Handicapping, and the headache of starting at the rear, is one reason most world-class runners do not bother with the Dipsea. Besides, there is no prize money. A scratch runner has not won the race since 1966.
The local flavor makes the Dipsea feel like a throwback in an era of gimmicky races. The starting area in Mill Valley on every second Sunday in June has the mellow air of a farmers market, not a major sporting event. The race has no costumes, no man-made obstacles, no music. Sponsor names are not strewed about the course or the back of T-shirts. (“We like the shirt to look like a race shirt, not a billboard,” said Edda Stickle, the race director.) There is no encampment of sponsor tents and giveaways at the beachside finish.
The Dipsea is routinely approached by big-name sponsors, including one recently, offering lots of money and outfits for the army of volunteers.
“It’d be the so-and-so Dipsea Race,” Stickle said, dismissively. “We said thank you, but this will be nothing but the Dipsea race.”

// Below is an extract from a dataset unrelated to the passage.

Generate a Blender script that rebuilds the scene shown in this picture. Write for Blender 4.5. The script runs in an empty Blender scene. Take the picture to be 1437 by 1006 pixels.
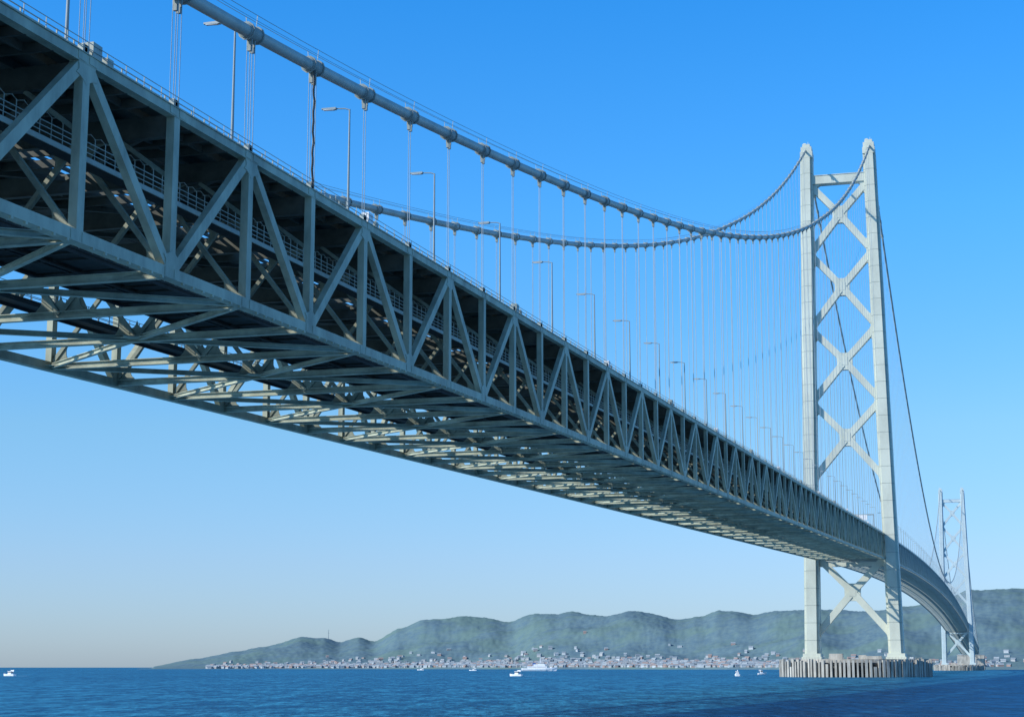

I never saw Varner go past. But less than a mile into the race, climbing staircases so long that the top cannot be seen from the bottom, I was aware that dozens were passing me. They were getting younger by the minute.
Nobody gobbled up more runners than Varner, who began with a one-minute head start on the scratch runners. He ran at Davidson College in North Carolina and finished 26th at the 2013 Boston Marathon. He lives in Marin County, does a few trail races a year, and seems pleasantly unbothered by his inability to win the Dipsea.
Despite one of his fastest times ever, 48:51, and the race’s overall fastest time for the eighth time, Varner finished in second place, again, this time 15 seconds behind Lundy.
“I was closer than I was last year, but she’s such a strong runner,” Varner said. “I ran what I hoped to run. No complaints.”